Extracting Underwriting Value from Telematics Data

Extracting underwriter Value

How Insurers Can Get More Value from Telematics Data

There is a universal truth when it comes to telematics – they are only powerful if you do something with the information they provide. Certainly, this applies at the fleet level. It also applies to (re)insurers and MGAs.

Telematics presents the opportunity to realize superior outcomes in risk selection, underwriting, and pricing / terms. Yet many insurers are behind the curve in capturing these underwriting advantages.

If you are an insurer not yet taking full advantage of telematic capabilities, settling on a starting point can be daunting. While it can be tempting to start with more complex endeavors, like developing rates for a usage-based offering, we believe that you will realize greater value and do so more quickly by starting with higher-level risk information that is already readily available.
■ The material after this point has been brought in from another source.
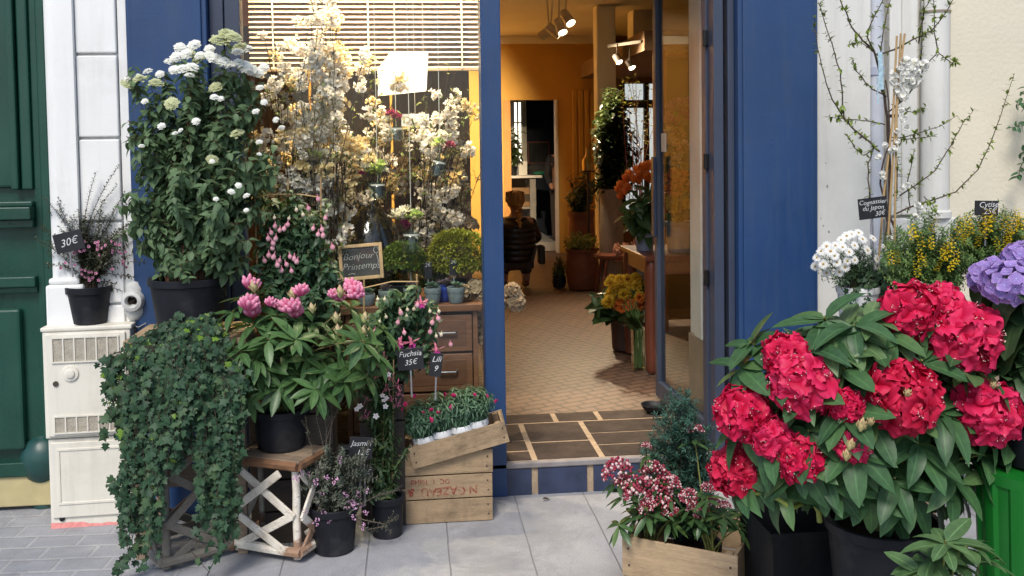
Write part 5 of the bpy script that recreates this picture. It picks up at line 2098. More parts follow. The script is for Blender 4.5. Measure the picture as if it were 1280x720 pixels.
B0 = inC(.2, .27)
t = thing('potted_conifer', 'bushy blue green dwarf conifer behind the rosy skimmia in the crate', 'potted plant', B0)
pot(t, .085, .2, n=24)
L_con = leafmat('conifer_spray', (.018, .06, .045), (.045, .12, .085), .6, .08, vein=0)
lcn = leaf_t(.3, 2, .2, .1)
cl, mb = Cloud(), MB()
for i in range(210):
    while True:
        px, py = U(800, 900), U(490, 660)
        hw = 20 + (py - 490) * .42
        if abs(px - 848) < min(50, hw) and (py > 520 or px < 870):
            break
    e = P(px, py, y=B0.y + U(-.1, .12)) - B0
    st = Vector((e.x * .4, e.y * .4, max(.18, e.z - U(.12, .2))))
    p = curve(st, e, .4, 6, .04)
    mb.tube(p, .002, .0008, 3)
    for k in range(12):
        qq, d_ = along(p, .15 + .85 * (k + .5) / 12)
        x = d_.orthogonal().normalized(); x.rotate(Matrix.Rotation(U(0, 6.28), 3, d_))
        e2 = qq + (d_ * .8 + x * .7).normalized() * U(.018, .035)
        leafy(cl, [qq, (qq + e2) / 2, e2], lcn, .003, .019, 0, .6, -.1)
part(t, 'stem', mb, M_bark)
cpart(t, 'foliage', cl, L_con)

# ---- white daisies on a round stand
DS = P(1071, 402, d=4.32)
t = thing('round_stand', 'small round dark metal plant stand under the pot of white daisies', 'plant stand', (DS.x, DS.y, 0))
M_iron = paint('dark_iron', (.045, .04, .045), .5, .2, 20, metal=.3)
mb = MB(); mb.lathe([(.125, DS.z - .012), (.128, DS.z - .006), (.125, DS.z)], n=36); part(t, 'disc', mb, M_iron, True)
mb = MB(); mb.lathe([(.014, .02), (.014, DS.z - .012)], n=12); part(t, 'pole', mb, M_iron, True)
mb = MB(); mb.lathe([(.14, 0), (.14, .012), (.03, .03), (.014, .04)], n=32); part(t, 'foot', mb, M_iron, True)
t = thing('potted_daisy', 'white marguerite daisies with yellow centres in a white pot on the round stand', 'potted plant', DS + Vector((0, -.01, .001)))
B0 = DS
pot(t, .092, .165, M_wpot, .008, .86)
L_da = leafmat('daisy_leaf', (.03, .075, .035), (.07, .13, .06), .55, .15, vein=0)
lda = leaf_t(.3, 2, .1, .2)
cl, mb = Cloud(), MB()
for i in range(90):
    a = U(0, 6.28); r = math.sqrt(rng.random())
    px, py = 1066 + 50 * r * math.cos(a), 333 + 30 * r * math.sin(a)
    e = P(px, py, y=B0.y + U(-.14, .12)) - B0
    p = curve((U(-.04, .04), U(-.04, .04), .155), e, .4, 5, .05)
    mb.tube(p, .0014, .0008, 3)
    leafy(cl, p, lda, .006, .022, .25, .85, .1)
DW = petalmat('daisy_white', (.78, .76, .68), (.84, .84, .83), None, .2, .6, .08)
DY = paint('daisy_eye', (.4, .25, .05), .8, .3, 200, .5, 300)
dpt_ = leaf_t(.3, 3, .1, .12, .6, .5)
c_ = Cloud()
for k in range(17):
    a = 2 * PI * k / 17
    c_.put(dpt_, (.12 * math.cos(a), .12 * math.sin(a), .02), (math.cos(a), math.sin(a), U(-.05, .2)), (0, 0, 1), U(.82, .95))
b_ = MB(); b_.ball((0, 0, .03), .22, 10, 1, (1, 1, .45)); c_.items.append((from_mb(b_), np.eye(3), np.zeros(3)))
dm = Cloud().put(c_.tmpl(), (0, 0, 0), size=.026).mesh('flower', [DW, DY])
for px, py in ((1043, 307), (1067, 307), (1077, 299), (1090, 298), (1083, 313), (1095, 324), (1032, 341), (1067, 325), (1055, 334), (1045, 328), (1058, 326), (1028, 330), (1020, 322), (1042, 320), (1052, 309), (1063, 293), (1057, 295), (1060, 315), (1050, 300), (1032, 308), (1018, 333), (1104, 310), (1095, 332), (1072, 291), (1037, 314), (1048, 340), (1025, 314)):
    dx, dy = (px - 1064) / 55, (py - 318) / 35
    e = P(px, py, y=B0.y - .16 * math.sqrt(max(.1, 1 - dx * dx - dy * dy))) - B0
    o = link('flower', dm, t, e)
    n_ = Vector((dx * .9 + U(-.2, .2), -1, .35 - dy * .8 + U(-.2, .2)))
    o.rotation_euler = n_.to_track_quat('Z', 'Y').to_euler()
    o.scale = (U(.85, 1.1),) * 3
    mb.tube(curve((U(-.04, .04), U(-.04, .04), .16), e, .3, 4), .0012, .001, 3)
part(t, 'stem', mb, M_stem)
cpart(t, 'foliage', cl, L_da)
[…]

Your insureds, their agents / brokers, and / or their telematic service providers (TSPs) can easily share summary information that can be highly useful in assessing risk and exposure.

Exposure Part 1

Most TSPs embed summary reporting that provides verified insight on key underwriting factors, such as:

  • Where? – Rural vs. Congested Urban? Challenging Jurisdictions? Garaging Locations?
  • How Much? – Local vs. Intermediate vs. Long? Total Mileage?
  • When? – How many hours per day are vehicles on the road? Rush Hour vs. Mid-Day vs. Middle of the Night?

Exposure Part 2

With an understanding of where and when an insured is driving, the next step is to determine how the insured is driving. With the array of metrics that telematics can provide, it can again be difficult to determine where to start. Hard Braking? Distracted? Speed? Hard Cornering?

As discussed in one of our previous posts, there are pitfalls in using some of the traditional and popular context-dependent benchmarks, such as hard braking, to assess behavior and risk.

We focus on speeding over the posted speed limit, as it is not subject to the technical and variable-driven challenges associated with other metrics. Importantly, speeding reduction is intuitive to the drivers themselves, and speeding reduction is also highly correlated with improvements in other concerning driver behaviors.

We also find that focusing on patterns more than individual instances produces more significant and more rapid improvements. The efficacy of pattern tracking also carries a significant underwriting advantage – granular data is not required to assess relative risk. Strong conclusions can be drawn from summary-level information. Understanding this, underwriters can request fleet-wide speeding data that will enhance their ability to assess and price the risk on an account. Again, presuming the insured is using a reputable TSP, this information should be readily available.

Exposure Part 3

Leveraging telematic data in the underwriting process has a further, and often underappreciated, benefit. With the increasing proliferation of telematics – either third-party provided or in-built at the time of vehicle manufacture – plaintiff attorneys commonly seek access to telematic data in discovery. If the insured has been actively using the data to improve driving behavior, it can serve as a powerful defense in a claim scenario. However, if the data shows unaddressed risky driving, it can be damning evidence against the insured.

Requesting telematic information enables an underwriter to assess whether an insured is taking action to address known (or presumed known) risk or putting a bow on problems for a plaintiff attorney.

Momentum

Your company may already be far down the track with telematics. However, if your company is like many other insurers and just beginning with telematics, the above may help you to plot your course to rapid benefit realization.

Incorporating even simple telematics summaries into the underwriting process elevates profits by:

  • Affording a more accurate view of actual exposure (which can also elevate trust with agents and policyholders)
  • Improving risk selection capabilities
  • Enabling better matching of premium to risk level
  • Creating opportunity to intervene and alter driving behavior prior to actual claims

You will likely find that starting simply and focusing on exposure insights and behavior patterns builds the momentum needed for more advanced telematics programs in the future.